Çalışmaları bilim camiasına kazandırmanın ve projeyle birlikte iklim değişikliği çatısının vurgulanmasının önemine değinen Özsoy, bu seferin Türkiye’deki bilim insanlarına motivasyon sağlayacağını vurguladı. “Türk bayrağını bilimle dalgalandırdığımız bir seferdi” diyen Özsoy şunları kaydetti: “Biz 8 kişi, 41 kişinin projesini taşıdık. Bu konudan ilk bahsettiğimiz zaman çok farklı üniversitelerden ve çevrelerden bilim insanları ve kurumlar minumum ayak izini çok iyi Sanlıyoruz, bizim orada olmamıza gerek yok, bizlerin de yönlendirmesiyle alınacak örnekler çok önemli dediler. Bu çok önemliydi. Biz 8 kişi bu motivasyonla 41 kişinin projesini taşıdık. Bilim insanlarının teşviğe, bu ortamların yaratılmasına ihtiyacı var. Dünyanın herhangi bir noktasında olan etkiye biz duyarsız kalamayız. Dünyanın dört bir yanında yapılan bu bilimsel çalışmaların Türkiye’de de yapılması çok önem arz ediyor.”

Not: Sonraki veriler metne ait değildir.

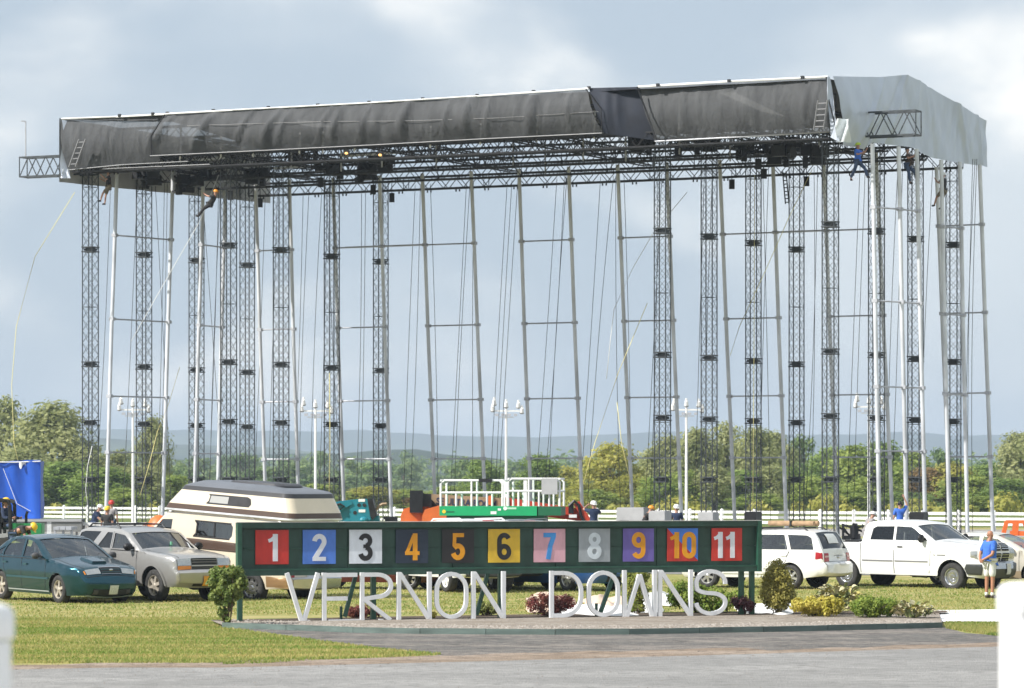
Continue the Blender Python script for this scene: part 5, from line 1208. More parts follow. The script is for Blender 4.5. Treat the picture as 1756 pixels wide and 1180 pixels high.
# ---- 4 white extended-cab pickup
whp = paint('white_car_paint', (.78,.78,.77), 0, .3, .03)
r = car_root('pickup_truck', 'white extended-cab pickup with chrome wheels, nose to the right behind the man', 'pickup', 1635, 1012.5, (1.9,-.85), (.755,-.656), 1.02, -.05); r.rotation_euler.y = .008
pf = [(2.70,.36),(2.82,.44),(2.86,.56),(2.85,.72),(2.78,.77),(2.74,.82),(2.78,1.0),(2.74,1.17),(2.60,1.23),(2.2,1.27),(1.6,1.31),(1.30,1.33),(1.05,1.48),(.60,1.76),(.40,1.835),(.0,1.87),(-.6,1.87),(-.92,1.83),(-1.02,1.72),(-1.10,1.30),(-1.13,1.28),(-1.16,1.28),(-2.78,1.26),(-2.82,1.24),(-2.83,.75),(-2.92,.66),(-2.92,.50),(-2.75,.45)]
c = Car(r, pf, 1.98, 1.24, [(1.90,.385,.47),(-1.62,.385,.46)], .40, whp, .20, (.20,.05), .06, bows={0:.05,1:.09,2:.10,3:.10,4:.05,5:.04,6:.06,7:.06,8:.07,9:.08,10:.08,11:.06,12:.08,13:.06,21:-.42,22:-.42,20:0,23:0})
c.shell([([(1.12,1.35),(.66,1.66),(.52,1.72),(.05,1.73),(.05,1.35)],), ([(-.03,1.35),(-.03,1.73),(-.62,1.72),(-.74,1.66),(-.80,1.35)],M_glassd)], [(11,13,'windscreen',M_glass),(18,19,'rear_window',M_glassd)])
c.seams([[(1.22,1.30),(1.22,.75),(1.16,.46)],[(.01,1.30),(.01,.44)],[(-1.11,1.26),(-1.11,.44)]], .018)
c.side('rub_strip', [(1.15,.80),(.05,.80),(.05,.765),(1.15,.765)], mat('grey_strip', (.2,.2,.2), .5), .014, rnd=False); c.side('rub_strip', [(-.02,.80),(-1.05,.80),(-1.05,.765),(-.02,.765)], mat('grey_strip', (.2,.2,.2), .5), .014, rnd=False)
c.side('name_badge', [(1.72,.985),(1.44,.985),(1.44,.955),(1.72,.955)], mat('grey_strip', (.2,.2,.2), .5), .01, rnd=False); c.side('name_badge', [(1.38,.985),(1.33,.985),(1.33,.955),(1.38,.955)], mat('grey_strip', (.2,.2,.2), .5), .01, rnd=False)
handle(c, [(.22,1.17)], M_black)
dgrey = mat('grey_bumper', (.065,.07,.07), .4, .3)
c.strip('bumper', 1.0, 3.6, -1.0, 1.0, dgrey, .035); c.strip('bumper_chrome', 2.3, 3.5, -.62, .62, M_chrome, .055); c.side('bumper_end', [(2.84,.74),(2.40,.74),(2.34,.62),(2.40,.46),(2.78,.44)], dgrey, .03, rnd=False)
for a, b in ((-.98,-.60),(.60,.98)): c.strip('headlight', 5.35, 6.75, a, b, M_lamp, .02)
c.strip('headlight_shade', 6.85, 7.2, -.99, -.56, M_black, .025)
c.side('marker_lamp', [(2.68,1.10),(2.50,1.09),(2.50,.93),(2.68,.90)], M_lamp, .01, rnd=False)
c.strip('grille_surround', 4.4, 7.9, -.55, .55, whp, .05)
for a, b in ((-.49,-.04),(.04,.49)):
    c.strip('grille', 4.7, 6.15, a, b, M_dark, .065); c.strip('grille', 6.4, 7.6, a, b, M_dark, .065)
    for tt in (5.1, 5.5, 5.9, 6.6, 6.85, 7.1, 7.35): c.strip('grille_slat', tt, tt+.09, a, b, M_chrome, .072)
c.strip('number_plate', 1.6, 2.9, .1, .4, M_plate, .07); c.strip('air_intake', .3, 1.0, -.7, .7, M_dark, .02)
c.strip('tailgate_strip', 23.2, 24.6, -.9, .9, whp, .01)
[c.strip('bonnet_gap', 8.1, 10.8, v, v+.02, MAT['seam'], .004, nv=1) for v in (-.80, .78)]; c.interior(0, (.55,-.35), 1.15, .6, .4); mirror(c, .98, 1.36, M_black, sz=(.14,.28,.24)); wheels(c, .385, .26, M_chrome, style='dish', rim_r=.235)
for sd in (1, -1): MB().bar((-1.2, sd*.91, 1.275), (-2.78, sd*.90, 1.265), .07, .03).build('bed_rail', M_black, r)
MB().box((-1.55,0,1.2), (.5,1.5,.24)).build('tool_box', M_black, r)
for y0 in (.1,-.55): MB().bar((1.30,y0,1.345), (1.14,y0+.5,1.44), .02).build('wiper', M_black, r)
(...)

Dünyanın 5’inci büyük kıtası olan ve Güney Kutup bölgesinde yer alan Antarktika’ya yönelik Türk araştırmaları, ilk kez 1513 yılında Piri Reis tarafından oluşturulan haritaya dayandırılmaktadır. 4 dile çevrilen ve Arjantin’in en güney ucunda yer alan Tierra Del Fuego bölgesini gösteren Piri Reis haritasının bir kopyası, Arjantin’de Ushuaia Denizcilik Müzesi’nde sergileniyor. Türkiye’nin kutuplara ilişkin ilk resmi çalışmalarının başladığı tarih, Türk bilim insanlarının Antarktika’da çalışmaya başladığı 1967 olarak kabul ediliyor.

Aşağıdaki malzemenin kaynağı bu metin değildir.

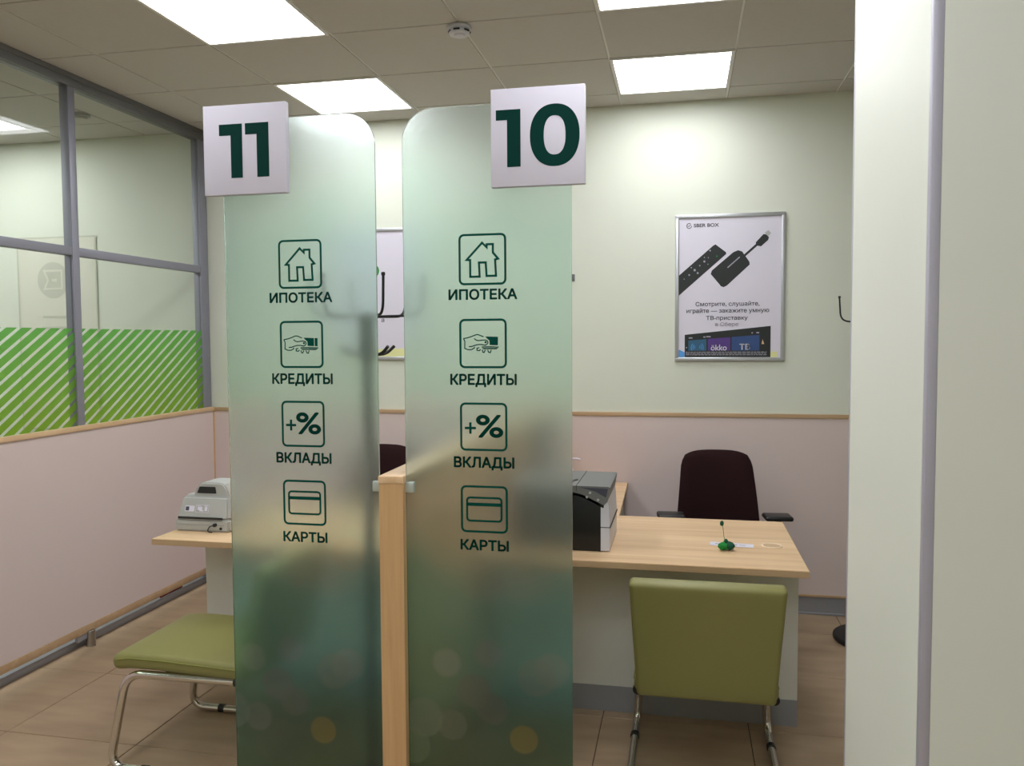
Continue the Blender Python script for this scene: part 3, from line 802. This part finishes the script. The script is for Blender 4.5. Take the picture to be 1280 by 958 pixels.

Arktik’te yapılan seferde zaman zaman şartlardan ötürü zorlandıklarına dikkat çeken Özsoy, “Karaya ayak basamadığımız kapalı bir ortamda çalıştık. Sefere giden insanların tecrübeleri çok önemliydi. Özellikle Antartik, bilim ve deniz tecrübesi çok çok önemli. Seferimizde kaptanlarımız, uzak yol vardiya zabitlerimiz vardı. Hem denizcilik hem deniz bilimlerine yeterliliği olan bilim insanları tercih konusuydu. Türk bayrakları bilim insanlarının Arktik’le olması çok ilgi gördü. İleride ne tür işbirliğine gireceği konuları da değerlendirildi. Toplanacak örneklerin o konuyla ilgili yetkin bilim insanı tarafından alınabilmesi diğer bilim insanları tarafından kabul gördü bu da bizi çok mümkün etti. Çünkü insan etkisi her yerde çok belirgin şekilde görülüyor. Zor bir süreçti” diye konuştu. İTÜ tarafından gelecek yıllarda yapılacak çalışmalarla da deniz buzlarının ve buzulların azalma oranları tespit edilerek, iklim değişikliğinin bölgeye, Türkiye’ye ve tüm dünyaya etkileri araştırılmaya devam edilecek.